==== Records to process
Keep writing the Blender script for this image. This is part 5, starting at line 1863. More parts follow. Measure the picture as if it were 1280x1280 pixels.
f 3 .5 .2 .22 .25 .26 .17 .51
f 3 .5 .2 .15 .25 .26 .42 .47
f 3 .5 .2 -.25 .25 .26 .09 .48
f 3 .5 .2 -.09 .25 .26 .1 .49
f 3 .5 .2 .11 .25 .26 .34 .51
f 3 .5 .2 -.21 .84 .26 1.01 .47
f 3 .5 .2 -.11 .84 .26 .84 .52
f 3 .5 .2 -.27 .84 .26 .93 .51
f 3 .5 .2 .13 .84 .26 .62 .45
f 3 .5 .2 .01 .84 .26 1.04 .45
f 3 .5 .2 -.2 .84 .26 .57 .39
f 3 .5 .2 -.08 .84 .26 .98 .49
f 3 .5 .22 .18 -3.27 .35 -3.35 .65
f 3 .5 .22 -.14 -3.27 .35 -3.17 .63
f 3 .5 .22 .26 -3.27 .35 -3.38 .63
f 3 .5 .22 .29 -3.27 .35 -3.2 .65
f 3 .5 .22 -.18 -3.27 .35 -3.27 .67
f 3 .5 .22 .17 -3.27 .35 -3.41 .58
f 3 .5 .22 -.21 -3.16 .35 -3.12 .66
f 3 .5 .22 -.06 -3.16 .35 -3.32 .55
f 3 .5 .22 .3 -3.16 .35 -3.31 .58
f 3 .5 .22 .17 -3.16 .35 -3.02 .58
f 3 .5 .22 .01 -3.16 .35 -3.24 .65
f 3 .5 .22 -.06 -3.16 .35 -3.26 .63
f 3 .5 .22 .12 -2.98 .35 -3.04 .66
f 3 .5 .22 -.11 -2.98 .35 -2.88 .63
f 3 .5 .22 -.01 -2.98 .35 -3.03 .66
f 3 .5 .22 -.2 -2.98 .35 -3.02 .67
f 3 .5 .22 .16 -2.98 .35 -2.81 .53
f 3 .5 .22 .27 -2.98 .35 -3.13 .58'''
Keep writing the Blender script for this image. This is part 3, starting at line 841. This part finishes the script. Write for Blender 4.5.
========
▶ _Set problem_
The lines from the start of the entries above through the line containing "f 3 .5 .22 .27 -2.98 .35 -3.13 .58'''" are the ones to return, please; copy them exactly and include both ends.

▶ _Written answer_
Keep writing the Blender script for this image. This is part 5, starting at line 1863. More parts follow. Measure the picture as if it were 1280x1280 pixels.
f 3 .5 .2 .22 .25 .26 .17 .51
f 3 .5 .2 .15 .25 .26 .42 .47
f 3 .5 .2 -.25 .25 .26 .09 .48
f 3 .5 .2 -.09 .25 .26 .1 .49
f 3 .5 .2 .11 .25 .26 .34 .51
f 3 .5 .2 -.21 .84 .26 1.01 .47
f 3 .5 .2 -.11 .84 .26 .84 .52
f 3 .5 .2 -.27 .84 .26 .93 .51
f 3 .5 .2 .13 .84 .26 .62 .45
f 3 .5 .2 .01 .84 .26 1.04 .45
f 3 .5 .2 -.2 .84 .26 .57 .39
f 3 .5 .2 -.08 .84 .26 .98 .49
f 3 .5 .22 .18 -3.27 .35 -3.35 .65
f 3 .5 .22 -.14 -3.27 .35 -3.17 .63
f 3 .5 .22 .26 -3.27 .35 -3.38 .63
f 3 .5 .22 .29 -3.27 .35 -3.2 .65
f 3 .5 .22 -.18 -3.27 .35 -3.27 .67
f 3 .5 .22 .17 -3.27 .35 -3.41 .58
f 3 .5 .22 -.21 -3.16 .35 -3.12 .66
f 3 .5 .22 -.06 -3.16 .35 -3.32 .55
f 3 .5 .22 .3 -3.16 .35 -3.31 .58
f 3 .5 .22 .17 -3.16 .35 -3.02 .58
f 3 .5 .22 .01 -3.16 .35 -3.24 .65
f 3 .5 .22 -.06 -3.16 .35 -3.26 .63
f 3 .5 .22 .12 -2.98 .35 -3.04 .66
f 3 .5 .22 -.11 -2.98 .35 -2.88 .63
f 3 .5 .22 -.01 -2.98 .35 -3.03 .66
f 3 .5 .22 -.2 -2.98 .35 -3.02 .67
f 3 .5 .22 .16 -2.98 .35 -2.81 .53
f 3 .5 .22 .27 -2.98 .35 -3.13 .58'''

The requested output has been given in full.